On 25/07/2024 13.07, Daniel P. Berrangé wrote:
On Thu, Jul 25, 2024 at 08:42:31PM +1000, Richard Henderson wrote:
On 7/25/24 19:55, Daniel P. Berrangé wrote:
On Thu, Jul 25, 2024 at 09:35:22AM +1000, Richard Henderson wrote:
...
Avocado runs a first pass doing all of the downloads, and only afterward
runs the actual timed tests.  I don't know the specifics of how, but it
certainly obvious in the logging.

Oh interesting, I found how it does it..

The file avocado/plugins/assets.py will build an AST of the python
code in a test file, look for all 'fetch_asset' calls, then extract
the parameters to these calls, and donwload them. This is clever.
Basically avoids the refactoring that I suggested.

So yeah, that is a gap.

Practically speaking, we have a choice of either  calling into this
avocado python lib as is, or copying tthat python lib into QEMU.

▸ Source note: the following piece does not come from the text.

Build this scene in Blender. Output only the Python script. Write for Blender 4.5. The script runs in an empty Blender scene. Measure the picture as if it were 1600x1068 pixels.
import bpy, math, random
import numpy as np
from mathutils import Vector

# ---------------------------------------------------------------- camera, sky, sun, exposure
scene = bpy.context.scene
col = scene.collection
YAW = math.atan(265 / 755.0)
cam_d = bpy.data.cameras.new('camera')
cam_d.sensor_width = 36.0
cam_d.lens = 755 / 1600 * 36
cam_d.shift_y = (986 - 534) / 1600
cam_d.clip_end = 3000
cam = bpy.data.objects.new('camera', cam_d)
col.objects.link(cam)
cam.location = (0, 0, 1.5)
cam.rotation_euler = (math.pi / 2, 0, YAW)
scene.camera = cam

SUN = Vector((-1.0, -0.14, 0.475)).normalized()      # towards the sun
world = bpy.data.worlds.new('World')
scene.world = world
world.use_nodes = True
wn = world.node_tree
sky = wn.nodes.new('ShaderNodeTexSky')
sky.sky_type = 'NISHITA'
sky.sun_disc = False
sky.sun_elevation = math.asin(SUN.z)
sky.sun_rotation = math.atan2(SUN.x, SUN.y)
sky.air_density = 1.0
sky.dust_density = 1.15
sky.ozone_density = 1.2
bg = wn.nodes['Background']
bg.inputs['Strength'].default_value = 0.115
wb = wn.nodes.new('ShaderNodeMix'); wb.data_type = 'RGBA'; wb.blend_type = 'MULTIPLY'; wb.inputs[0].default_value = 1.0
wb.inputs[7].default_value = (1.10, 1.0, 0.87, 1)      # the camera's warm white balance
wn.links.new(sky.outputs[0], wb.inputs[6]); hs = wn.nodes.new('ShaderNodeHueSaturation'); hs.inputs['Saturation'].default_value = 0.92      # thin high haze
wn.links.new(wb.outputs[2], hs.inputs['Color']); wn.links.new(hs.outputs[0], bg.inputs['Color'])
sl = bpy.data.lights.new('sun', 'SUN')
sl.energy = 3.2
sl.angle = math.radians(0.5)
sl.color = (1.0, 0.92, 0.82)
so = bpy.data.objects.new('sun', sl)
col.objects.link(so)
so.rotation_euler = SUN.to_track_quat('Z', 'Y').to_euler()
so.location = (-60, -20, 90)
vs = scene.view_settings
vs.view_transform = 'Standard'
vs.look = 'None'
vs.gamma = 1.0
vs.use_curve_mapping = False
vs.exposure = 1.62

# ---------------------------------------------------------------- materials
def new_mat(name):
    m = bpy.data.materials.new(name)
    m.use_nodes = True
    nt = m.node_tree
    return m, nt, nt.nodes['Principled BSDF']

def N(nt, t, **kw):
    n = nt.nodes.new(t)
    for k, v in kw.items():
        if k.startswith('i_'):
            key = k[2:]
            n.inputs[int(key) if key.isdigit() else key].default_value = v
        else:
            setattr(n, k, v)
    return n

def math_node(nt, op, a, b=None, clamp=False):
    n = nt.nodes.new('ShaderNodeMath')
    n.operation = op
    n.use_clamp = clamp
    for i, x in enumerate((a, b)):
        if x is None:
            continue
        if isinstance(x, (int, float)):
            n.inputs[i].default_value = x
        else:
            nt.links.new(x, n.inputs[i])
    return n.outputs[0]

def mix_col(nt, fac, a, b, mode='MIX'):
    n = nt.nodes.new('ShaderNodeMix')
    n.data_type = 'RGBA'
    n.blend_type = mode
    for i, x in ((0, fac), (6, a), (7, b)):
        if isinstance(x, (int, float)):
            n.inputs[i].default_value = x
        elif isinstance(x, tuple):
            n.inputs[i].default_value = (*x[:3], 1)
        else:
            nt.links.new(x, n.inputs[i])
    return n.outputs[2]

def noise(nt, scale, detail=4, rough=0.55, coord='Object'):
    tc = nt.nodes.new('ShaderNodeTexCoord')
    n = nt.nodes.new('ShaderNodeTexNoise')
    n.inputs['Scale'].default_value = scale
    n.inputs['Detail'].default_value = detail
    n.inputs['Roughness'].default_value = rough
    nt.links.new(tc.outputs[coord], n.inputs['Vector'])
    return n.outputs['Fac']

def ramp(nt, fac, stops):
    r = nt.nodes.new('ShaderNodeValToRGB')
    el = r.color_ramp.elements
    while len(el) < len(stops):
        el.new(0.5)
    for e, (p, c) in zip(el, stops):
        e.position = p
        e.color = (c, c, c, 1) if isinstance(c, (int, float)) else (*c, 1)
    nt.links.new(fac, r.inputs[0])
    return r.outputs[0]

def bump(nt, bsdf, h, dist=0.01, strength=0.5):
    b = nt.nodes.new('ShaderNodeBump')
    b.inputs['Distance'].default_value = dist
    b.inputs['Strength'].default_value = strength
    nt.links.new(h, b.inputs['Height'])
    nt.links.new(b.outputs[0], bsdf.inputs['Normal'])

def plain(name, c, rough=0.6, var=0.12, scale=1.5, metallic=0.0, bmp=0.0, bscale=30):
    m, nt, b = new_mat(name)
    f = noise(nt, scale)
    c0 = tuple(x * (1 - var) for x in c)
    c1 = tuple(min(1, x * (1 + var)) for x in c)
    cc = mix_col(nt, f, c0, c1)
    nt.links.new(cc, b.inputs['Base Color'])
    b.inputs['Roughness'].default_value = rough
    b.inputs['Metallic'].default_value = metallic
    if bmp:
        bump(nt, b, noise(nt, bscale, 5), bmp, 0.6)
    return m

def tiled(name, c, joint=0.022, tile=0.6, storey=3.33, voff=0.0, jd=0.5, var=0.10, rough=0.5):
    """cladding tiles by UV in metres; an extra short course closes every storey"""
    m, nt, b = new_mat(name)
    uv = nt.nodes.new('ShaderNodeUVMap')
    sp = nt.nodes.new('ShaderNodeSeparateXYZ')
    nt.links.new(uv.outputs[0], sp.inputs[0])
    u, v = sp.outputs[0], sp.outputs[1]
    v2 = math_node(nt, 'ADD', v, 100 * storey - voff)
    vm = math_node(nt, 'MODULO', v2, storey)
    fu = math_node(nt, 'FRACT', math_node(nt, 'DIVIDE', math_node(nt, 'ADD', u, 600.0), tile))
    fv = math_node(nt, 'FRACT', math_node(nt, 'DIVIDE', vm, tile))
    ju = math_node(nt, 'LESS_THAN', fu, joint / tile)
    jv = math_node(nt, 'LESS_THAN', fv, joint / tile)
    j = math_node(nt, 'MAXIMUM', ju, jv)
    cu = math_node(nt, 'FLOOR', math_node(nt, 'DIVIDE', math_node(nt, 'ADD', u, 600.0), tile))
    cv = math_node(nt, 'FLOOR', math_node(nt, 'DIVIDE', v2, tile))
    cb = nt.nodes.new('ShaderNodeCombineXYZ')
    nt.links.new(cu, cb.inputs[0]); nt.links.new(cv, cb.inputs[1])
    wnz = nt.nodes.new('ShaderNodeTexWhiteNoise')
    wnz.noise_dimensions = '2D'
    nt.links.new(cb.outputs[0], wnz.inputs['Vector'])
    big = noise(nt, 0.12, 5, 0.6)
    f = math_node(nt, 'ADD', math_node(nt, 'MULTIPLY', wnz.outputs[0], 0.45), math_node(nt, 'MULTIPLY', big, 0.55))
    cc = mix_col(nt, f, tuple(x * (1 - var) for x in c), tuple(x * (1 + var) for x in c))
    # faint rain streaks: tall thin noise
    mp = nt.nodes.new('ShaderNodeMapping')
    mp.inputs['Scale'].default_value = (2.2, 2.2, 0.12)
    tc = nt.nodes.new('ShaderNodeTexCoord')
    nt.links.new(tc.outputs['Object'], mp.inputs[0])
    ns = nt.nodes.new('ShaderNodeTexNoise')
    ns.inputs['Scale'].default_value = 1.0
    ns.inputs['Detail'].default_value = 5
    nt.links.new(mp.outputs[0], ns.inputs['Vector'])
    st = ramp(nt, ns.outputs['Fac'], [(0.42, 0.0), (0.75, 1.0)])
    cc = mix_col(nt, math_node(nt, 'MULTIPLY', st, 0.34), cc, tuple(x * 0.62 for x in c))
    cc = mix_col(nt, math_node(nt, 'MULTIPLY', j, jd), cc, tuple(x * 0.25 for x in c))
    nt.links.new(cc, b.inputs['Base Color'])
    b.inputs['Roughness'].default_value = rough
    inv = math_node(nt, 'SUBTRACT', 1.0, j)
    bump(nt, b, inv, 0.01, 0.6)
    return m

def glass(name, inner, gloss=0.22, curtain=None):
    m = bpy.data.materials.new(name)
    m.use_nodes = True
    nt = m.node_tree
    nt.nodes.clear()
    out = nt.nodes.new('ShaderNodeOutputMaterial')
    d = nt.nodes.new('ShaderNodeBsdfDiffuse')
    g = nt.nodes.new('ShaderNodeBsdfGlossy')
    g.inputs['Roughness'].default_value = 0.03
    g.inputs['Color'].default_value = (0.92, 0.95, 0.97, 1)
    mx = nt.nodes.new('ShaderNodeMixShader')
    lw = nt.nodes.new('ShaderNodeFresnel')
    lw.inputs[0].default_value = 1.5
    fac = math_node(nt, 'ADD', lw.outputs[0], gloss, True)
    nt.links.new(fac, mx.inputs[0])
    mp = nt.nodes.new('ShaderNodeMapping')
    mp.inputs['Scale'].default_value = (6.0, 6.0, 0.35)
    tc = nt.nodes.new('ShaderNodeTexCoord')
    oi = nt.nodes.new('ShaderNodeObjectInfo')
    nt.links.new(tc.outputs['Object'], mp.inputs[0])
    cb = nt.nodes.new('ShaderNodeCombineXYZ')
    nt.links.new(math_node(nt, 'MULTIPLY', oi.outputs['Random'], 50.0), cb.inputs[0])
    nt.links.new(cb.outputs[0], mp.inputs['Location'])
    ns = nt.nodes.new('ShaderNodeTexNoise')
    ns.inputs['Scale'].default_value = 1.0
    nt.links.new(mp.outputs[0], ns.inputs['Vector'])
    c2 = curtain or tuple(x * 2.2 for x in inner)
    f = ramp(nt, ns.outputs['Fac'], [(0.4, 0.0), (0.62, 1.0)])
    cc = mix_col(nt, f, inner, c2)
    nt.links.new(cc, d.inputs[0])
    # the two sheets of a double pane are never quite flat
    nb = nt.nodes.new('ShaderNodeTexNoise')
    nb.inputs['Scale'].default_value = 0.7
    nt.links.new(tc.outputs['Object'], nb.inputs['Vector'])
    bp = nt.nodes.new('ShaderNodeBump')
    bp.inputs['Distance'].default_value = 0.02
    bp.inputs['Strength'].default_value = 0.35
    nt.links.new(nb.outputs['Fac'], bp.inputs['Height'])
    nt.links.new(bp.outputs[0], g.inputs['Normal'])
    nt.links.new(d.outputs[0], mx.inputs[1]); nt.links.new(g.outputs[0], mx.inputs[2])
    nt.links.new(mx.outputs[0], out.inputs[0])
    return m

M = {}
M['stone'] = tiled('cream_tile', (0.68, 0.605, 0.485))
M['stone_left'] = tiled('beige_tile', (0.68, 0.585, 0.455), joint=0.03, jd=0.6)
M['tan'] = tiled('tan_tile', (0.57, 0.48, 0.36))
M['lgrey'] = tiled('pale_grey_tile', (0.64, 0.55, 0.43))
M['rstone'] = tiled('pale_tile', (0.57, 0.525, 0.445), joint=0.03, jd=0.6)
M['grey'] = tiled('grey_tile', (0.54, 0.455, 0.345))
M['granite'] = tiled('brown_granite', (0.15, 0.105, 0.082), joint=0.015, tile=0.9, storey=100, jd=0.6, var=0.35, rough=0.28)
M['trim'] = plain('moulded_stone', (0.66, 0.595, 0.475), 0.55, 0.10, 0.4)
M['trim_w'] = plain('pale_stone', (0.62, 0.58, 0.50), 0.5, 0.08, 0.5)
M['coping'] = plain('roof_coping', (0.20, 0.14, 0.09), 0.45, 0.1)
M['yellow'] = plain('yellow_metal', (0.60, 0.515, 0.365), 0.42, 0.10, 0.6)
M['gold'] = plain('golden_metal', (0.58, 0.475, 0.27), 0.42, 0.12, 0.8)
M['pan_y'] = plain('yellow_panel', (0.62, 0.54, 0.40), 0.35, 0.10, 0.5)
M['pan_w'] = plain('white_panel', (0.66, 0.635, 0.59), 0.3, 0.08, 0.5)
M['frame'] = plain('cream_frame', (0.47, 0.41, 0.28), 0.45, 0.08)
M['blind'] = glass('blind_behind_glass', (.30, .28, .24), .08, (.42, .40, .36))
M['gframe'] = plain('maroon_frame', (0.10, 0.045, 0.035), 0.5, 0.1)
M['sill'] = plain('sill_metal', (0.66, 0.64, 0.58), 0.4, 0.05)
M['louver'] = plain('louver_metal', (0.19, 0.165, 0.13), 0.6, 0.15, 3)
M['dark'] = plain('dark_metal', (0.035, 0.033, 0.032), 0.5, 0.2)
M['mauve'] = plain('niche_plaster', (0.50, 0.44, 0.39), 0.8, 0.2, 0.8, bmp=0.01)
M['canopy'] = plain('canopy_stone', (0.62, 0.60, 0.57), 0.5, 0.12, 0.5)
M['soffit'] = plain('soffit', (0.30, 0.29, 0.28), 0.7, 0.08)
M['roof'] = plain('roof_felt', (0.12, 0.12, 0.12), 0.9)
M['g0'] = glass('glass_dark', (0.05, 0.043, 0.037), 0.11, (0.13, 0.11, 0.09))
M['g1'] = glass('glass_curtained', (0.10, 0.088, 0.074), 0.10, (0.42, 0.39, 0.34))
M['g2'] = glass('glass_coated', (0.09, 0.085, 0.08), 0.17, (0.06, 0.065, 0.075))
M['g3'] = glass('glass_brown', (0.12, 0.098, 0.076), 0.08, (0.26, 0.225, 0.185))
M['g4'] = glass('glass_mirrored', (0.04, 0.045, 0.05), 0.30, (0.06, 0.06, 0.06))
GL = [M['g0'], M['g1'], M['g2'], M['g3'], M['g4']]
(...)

Honestly, I'd prefer to do some refactoring instead, something like you suggested in your earlier mail. Rationale: For the basic tests it would be good if we would not depend on the Avacodo framework anymore, otherwise we likely will continue to run into the situation that our test framework stops working on some random new python versions and nobody within the QEMU community has a clue how to fix the situation since nobody is really familiar with the Avocado framework. Also, while that avocado/plugins/assets.py sounds like a very neat trick done by a skilled Python wizard, the average QEMU developer (like me) is just a skilled C coder with only basic Python knowledge, so I'd prefer if we could use a simpler mechanism instead that is easier to understand and to debug for everybody once we run into problems with it.

Thus, I'd suggest to bite the bullet and refactor the tests that download assets. I can look into this after my summer vacation - but if somebody feels interested and wants to look into this during the next two weeks already, that would be very welcome, too, of course!